There aren’t a whole lot of restaurants around town, nor convenience stores or other shops that I’m used to seeing in tourist friendly cities. I understand that it is in part due to state control of private enterprise and also availability of produce. Private home owners can apply for permission to cook meals for foreigners instead and they can also provide lodging. We visited one house, but didn’t stay as the price was a little high and instead ate lamb and chicken down the road.
The GET teachers volunteered to help out at the Peace Boat organised fiesta that night so we made our way back down the hill to the port and bussed off to the event. For the longest time it was all speeches, Japanese drumming and a Japanese juggler which wasn’t quite the salsa fiesta I’d come to see, so at 10pm a few of us headed back into town to check out some of the live music scene. The Casa de la Trova is one of Santiago de Cuba’s famous spots and inside its hallowed walls was spicy Cuban salsa. It was a great vibe and between Cervecas and Mohitos we all had our moments on the floor dancing with Cubans. We didn’t stop after close, but moved on to another club with a cabaret where we met up with some locals. More salsa, more Mohitos. We wrapped up the night in a surreal park with new friends, Cervecas in hand, singing ‘Guantanamela’. Everyone in Cuba, it seems, is born with the gift of music and dance.
3 hours sleep later J and I were back in town trying to spend the last of our CUC’s before midday kisen limito. Problem was we couldn’t get a coffee anywhere because, it seemed, the town had run out. It was an odd thing to us to walk into a large store with only a few different products and no choice. Or a bakery where people are buying bread with coupons. People weren’t starving in Cuba, but they weren’t wealthy either. In some countries like Egypt kids beg for pens, so it’s strange to hear in Cuba grown men asking for pens to write with. It’s difficult to say whether the lack of market freedom in the communist system is limiting wealth or if this is the effect of more than 50 years of trade embargos by America.

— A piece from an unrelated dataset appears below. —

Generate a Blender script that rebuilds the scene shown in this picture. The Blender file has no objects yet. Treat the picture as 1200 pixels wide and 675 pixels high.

As we crossed the Atlantic we listened to guest lectures and watched videos on Cuba and learnt a bit of salsa while we were at it. Its true Cuba doesn’t get a fair rap in American media and there are many socialist successes that it can be proud of since the ‘59 revolution. It’s health care and educational programmes are free to everyone, and its life expectancy and literacy rates rival America’s. And of course it does this with significantly less resources. It’s been though major crises such as the ’special period’ in the early 90’s when the USSR collapsed and Cuba lost its main trading partner and oil supplier. It came through that and remains the only communist country outside East Asia. American blockades continue to beat up on Cuba 50 years on despite America’s liberal attitude to trading with other communist countries, that it’s no military threat, and despite the fact that in UN annual votes every country except 4 now backs the lifting of these sanctions. America of course doesn’t mind using Cuba for its own ends. Cuba views the infamous American military base Guantanamo Bay (its oldest base in the world) as an occupation. Any aggressive action Cuba takes to remove this base would likely be used as a pretext for an invasion.
We departed Santiago de Cuba in the afternoon and from the top deck I watched as we navigated the beautiful and narrow channel to the sea against the backdrop of lush mountains. Yesterday’s entry had been delayed, I heard, because we had been waiting for the tide to rise. The harbour wasn’t deep enough. We exited out past the Castillo del Morro that watches over harbour.
I wouldn’t say I’d choose to live under the system of communist Cuba, but I think that programmes of quality, free health care and education for all are ideals that every country should strive for. What I would love to live under in Cuba is the Latino passion for music and dance.